*AIM*.
The lines beneath this instruction, from the first through the one containing "from mathutils import Vector, Matrix", must be transcribed exactly; no other line belongs in the output.

*INPUT*.

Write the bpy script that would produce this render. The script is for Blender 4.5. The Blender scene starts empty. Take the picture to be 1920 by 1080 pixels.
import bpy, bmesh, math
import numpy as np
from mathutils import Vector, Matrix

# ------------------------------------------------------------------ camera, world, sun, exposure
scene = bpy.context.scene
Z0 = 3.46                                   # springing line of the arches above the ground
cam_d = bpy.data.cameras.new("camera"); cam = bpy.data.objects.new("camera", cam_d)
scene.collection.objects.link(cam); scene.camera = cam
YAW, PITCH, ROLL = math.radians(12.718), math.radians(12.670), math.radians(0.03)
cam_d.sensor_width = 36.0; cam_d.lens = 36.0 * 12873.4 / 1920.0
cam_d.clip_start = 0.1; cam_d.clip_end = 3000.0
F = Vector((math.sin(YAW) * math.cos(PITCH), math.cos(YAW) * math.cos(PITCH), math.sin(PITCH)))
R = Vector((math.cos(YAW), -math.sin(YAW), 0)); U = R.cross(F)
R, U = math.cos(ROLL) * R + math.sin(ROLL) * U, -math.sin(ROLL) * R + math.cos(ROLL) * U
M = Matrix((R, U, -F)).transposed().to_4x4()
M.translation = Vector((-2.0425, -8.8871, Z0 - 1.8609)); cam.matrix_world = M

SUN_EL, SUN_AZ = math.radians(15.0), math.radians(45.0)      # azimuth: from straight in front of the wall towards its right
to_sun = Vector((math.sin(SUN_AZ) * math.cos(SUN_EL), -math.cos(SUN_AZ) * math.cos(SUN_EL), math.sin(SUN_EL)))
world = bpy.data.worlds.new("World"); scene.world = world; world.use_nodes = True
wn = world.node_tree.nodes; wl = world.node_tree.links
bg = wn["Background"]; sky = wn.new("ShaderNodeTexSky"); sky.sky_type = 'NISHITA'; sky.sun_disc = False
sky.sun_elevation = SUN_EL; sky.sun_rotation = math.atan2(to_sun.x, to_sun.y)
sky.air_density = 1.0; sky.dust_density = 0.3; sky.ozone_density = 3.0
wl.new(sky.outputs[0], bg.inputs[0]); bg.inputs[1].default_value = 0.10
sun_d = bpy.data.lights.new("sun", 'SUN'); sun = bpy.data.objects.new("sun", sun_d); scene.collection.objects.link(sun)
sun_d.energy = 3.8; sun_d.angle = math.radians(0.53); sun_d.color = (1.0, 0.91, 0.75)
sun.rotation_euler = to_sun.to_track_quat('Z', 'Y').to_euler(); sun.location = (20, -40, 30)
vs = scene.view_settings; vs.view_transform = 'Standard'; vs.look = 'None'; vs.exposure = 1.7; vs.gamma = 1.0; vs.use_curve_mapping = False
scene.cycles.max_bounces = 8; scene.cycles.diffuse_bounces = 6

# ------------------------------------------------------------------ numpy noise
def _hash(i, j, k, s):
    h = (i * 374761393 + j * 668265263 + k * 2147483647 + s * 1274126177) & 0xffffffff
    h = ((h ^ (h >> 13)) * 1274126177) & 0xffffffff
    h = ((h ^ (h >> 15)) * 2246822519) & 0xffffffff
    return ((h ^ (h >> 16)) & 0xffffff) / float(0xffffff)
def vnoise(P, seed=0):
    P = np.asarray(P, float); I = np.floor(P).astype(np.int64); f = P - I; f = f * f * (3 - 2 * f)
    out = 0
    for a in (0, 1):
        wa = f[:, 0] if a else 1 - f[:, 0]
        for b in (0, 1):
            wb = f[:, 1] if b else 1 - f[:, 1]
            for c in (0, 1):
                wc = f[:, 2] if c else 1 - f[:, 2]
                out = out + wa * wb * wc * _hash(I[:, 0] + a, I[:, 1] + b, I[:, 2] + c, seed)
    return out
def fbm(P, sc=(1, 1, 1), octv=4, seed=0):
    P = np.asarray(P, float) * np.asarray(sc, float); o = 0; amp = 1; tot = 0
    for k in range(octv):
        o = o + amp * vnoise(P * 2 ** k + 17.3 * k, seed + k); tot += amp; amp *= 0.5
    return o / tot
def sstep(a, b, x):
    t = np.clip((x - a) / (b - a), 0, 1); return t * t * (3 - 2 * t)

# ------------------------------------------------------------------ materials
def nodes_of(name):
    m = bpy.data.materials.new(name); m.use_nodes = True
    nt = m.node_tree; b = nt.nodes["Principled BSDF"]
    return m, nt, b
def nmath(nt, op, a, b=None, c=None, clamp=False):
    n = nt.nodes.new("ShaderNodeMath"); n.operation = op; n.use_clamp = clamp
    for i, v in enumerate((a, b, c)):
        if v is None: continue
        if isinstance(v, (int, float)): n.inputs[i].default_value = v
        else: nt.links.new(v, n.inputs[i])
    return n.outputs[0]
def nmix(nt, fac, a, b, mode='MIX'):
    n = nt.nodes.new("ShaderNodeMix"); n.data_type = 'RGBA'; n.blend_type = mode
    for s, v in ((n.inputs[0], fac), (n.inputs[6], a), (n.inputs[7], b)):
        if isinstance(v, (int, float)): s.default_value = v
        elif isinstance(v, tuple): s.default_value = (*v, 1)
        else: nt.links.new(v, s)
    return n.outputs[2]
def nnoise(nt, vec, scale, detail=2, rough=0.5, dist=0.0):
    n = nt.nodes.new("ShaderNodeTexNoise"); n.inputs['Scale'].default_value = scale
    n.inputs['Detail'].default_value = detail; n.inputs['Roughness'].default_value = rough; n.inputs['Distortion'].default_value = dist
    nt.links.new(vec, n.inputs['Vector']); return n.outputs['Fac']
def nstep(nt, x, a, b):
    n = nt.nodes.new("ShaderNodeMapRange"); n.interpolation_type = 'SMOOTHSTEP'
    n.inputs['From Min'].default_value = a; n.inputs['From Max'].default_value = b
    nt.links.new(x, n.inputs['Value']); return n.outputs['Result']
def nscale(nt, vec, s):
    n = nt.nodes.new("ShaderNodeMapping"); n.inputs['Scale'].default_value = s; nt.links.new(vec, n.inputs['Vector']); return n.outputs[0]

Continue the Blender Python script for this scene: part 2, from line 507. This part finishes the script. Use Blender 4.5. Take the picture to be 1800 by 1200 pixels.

*TASK ANSWER*.
Write the bpy script that would produce this render. The script is for Blender 4.5. The Blender scene starts empty. Take the picture to be 1920 by 1080 pixels.
import bpy, bmesh, math
import numpy as np
from mathutils import Vector, Matrix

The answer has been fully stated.